• _WRITTEN PROBLEM_:
Of the material below, the lines to be retyped are those from the line containing "by 1004 pixels." through the line containing "S = bpy.context.scene", inclusive; reproduce them exactly.

[Rows from a 3D scene dataset]
★ ★ ★
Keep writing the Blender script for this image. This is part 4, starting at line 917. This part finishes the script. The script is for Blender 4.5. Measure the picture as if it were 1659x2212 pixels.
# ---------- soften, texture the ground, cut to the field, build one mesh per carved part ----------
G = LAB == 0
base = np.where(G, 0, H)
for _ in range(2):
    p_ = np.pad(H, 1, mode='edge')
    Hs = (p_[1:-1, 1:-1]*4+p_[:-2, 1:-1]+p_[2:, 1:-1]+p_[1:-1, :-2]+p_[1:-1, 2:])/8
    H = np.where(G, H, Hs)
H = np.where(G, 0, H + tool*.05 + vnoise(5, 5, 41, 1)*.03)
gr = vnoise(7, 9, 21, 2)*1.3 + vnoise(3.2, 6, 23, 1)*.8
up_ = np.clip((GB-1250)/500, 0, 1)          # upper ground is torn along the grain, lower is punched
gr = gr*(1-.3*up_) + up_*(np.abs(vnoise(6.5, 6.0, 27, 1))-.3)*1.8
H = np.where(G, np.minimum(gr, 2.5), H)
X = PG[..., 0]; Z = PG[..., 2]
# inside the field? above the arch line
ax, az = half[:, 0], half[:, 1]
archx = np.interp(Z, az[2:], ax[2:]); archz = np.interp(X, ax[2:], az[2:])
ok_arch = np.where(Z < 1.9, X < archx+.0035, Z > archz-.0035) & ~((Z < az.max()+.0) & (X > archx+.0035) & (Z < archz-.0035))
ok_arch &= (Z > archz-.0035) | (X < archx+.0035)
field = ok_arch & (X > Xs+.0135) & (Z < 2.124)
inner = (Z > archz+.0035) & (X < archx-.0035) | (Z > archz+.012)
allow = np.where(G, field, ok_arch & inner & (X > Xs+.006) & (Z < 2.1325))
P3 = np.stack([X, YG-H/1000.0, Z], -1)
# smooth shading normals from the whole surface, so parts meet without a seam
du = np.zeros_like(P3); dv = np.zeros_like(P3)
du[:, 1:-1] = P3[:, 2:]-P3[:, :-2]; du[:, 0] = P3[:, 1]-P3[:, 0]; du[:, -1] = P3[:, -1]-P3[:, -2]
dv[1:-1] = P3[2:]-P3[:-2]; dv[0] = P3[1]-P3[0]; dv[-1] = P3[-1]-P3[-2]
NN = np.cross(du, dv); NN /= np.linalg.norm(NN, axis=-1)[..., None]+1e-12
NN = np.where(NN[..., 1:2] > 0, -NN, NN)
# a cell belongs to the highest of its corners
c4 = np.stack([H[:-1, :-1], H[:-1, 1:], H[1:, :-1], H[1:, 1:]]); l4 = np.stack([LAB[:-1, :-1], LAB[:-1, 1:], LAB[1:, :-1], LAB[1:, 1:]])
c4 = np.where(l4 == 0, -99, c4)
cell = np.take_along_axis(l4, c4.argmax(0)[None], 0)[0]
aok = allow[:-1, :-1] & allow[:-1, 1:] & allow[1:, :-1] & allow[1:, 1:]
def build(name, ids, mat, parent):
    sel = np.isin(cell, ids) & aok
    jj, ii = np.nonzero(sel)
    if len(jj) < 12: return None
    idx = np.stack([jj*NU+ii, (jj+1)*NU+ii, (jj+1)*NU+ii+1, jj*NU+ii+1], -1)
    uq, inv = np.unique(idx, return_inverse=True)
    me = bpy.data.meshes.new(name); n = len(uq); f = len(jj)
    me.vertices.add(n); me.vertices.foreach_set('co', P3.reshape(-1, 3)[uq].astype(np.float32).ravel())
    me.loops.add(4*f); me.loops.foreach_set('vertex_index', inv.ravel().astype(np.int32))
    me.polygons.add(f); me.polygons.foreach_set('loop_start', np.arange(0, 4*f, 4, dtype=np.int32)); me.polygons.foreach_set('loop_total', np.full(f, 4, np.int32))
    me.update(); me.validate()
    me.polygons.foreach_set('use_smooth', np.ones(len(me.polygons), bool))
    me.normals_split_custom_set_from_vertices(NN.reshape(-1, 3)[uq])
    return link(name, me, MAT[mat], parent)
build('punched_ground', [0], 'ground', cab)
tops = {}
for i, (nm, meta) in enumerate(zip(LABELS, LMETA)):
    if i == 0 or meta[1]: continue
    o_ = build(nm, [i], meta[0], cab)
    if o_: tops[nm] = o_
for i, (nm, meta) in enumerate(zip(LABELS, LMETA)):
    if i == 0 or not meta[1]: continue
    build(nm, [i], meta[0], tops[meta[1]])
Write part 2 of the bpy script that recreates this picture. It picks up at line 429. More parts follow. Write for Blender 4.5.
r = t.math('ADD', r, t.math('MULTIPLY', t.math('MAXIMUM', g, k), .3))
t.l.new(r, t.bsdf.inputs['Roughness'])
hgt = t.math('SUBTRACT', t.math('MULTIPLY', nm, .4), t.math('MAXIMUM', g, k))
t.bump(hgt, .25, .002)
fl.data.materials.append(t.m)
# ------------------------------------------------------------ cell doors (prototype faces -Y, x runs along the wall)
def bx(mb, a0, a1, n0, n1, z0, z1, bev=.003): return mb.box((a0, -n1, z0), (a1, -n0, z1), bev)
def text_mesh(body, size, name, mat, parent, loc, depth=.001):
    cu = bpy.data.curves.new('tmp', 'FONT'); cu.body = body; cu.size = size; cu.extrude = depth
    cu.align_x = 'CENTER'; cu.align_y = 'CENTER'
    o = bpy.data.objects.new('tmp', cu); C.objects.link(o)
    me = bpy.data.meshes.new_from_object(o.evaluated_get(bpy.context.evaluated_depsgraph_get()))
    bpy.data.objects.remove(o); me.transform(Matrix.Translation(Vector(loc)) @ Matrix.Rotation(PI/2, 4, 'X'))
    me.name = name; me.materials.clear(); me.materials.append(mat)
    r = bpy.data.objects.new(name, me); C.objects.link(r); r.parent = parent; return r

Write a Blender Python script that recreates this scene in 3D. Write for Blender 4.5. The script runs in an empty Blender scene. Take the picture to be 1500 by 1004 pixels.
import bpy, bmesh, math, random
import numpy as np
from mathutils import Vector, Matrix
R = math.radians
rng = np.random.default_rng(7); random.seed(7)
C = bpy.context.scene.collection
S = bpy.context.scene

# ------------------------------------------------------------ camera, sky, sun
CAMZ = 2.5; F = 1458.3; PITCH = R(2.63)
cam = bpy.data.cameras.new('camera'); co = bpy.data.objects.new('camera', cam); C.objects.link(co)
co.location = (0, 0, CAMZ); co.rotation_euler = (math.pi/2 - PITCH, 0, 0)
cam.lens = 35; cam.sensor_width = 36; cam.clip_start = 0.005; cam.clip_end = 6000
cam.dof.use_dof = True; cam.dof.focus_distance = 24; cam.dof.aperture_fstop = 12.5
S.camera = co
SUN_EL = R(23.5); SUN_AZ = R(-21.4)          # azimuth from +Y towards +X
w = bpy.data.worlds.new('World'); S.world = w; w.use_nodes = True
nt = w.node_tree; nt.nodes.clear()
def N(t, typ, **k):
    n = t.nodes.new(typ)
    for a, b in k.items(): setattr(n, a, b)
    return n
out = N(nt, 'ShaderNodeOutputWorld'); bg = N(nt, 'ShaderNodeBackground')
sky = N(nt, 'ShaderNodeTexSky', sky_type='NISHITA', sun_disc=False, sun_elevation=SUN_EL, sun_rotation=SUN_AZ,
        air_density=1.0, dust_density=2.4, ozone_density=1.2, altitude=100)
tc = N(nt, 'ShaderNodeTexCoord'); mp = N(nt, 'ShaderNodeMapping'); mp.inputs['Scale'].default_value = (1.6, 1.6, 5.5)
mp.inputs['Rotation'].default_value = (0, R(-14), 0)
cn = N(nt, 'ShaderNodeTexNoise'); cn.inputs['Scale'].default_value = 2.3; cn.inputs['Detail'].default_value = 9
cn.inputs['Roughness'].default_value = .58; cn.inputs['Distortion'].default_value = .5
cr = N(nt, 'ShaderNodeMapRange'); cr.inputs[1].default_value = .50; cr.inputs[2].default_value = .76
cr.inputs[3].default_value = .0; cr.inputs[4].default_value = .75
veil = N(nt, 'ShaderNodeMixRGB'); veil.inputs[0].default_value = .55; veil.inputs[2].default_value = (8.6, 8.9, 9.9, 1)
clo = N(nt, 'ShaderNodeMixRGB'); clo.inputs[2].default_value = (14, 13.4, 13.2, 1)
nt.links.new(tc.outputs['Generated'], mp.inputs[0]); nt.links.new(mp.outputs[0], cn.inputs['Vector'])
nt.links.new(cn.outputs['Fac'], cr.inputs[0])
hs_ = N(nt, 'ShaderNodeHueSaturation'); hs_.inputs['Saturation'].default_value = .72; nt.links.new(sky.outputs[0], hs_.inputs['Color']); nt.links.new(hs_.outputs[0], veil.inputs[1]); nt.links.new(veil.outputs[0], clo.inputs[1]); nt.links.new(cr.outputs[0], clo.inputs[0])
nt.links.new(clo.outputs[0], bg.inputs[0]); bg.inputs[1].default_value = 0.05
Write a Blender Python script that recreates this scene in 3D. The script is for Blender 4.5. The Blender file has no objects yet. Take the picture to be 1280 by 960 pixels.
★ ★ ★
• _ANSWER FOR THIS EXERCISE_:
Write a Blender Python script that recreates this scene in 3D. Write for Blender 4.5. The script runs in an empty Blender scene. Take the picture to be 1500 by 1004 pixels.
import bpy, bmesh, math, random
import numpy as np
from mathutils import Vector, Matrix
R = math.radians
rng = np.random.default_rng(7); random.seed(7)
C = bpy.context.scene.collection
S = bpy.context.scene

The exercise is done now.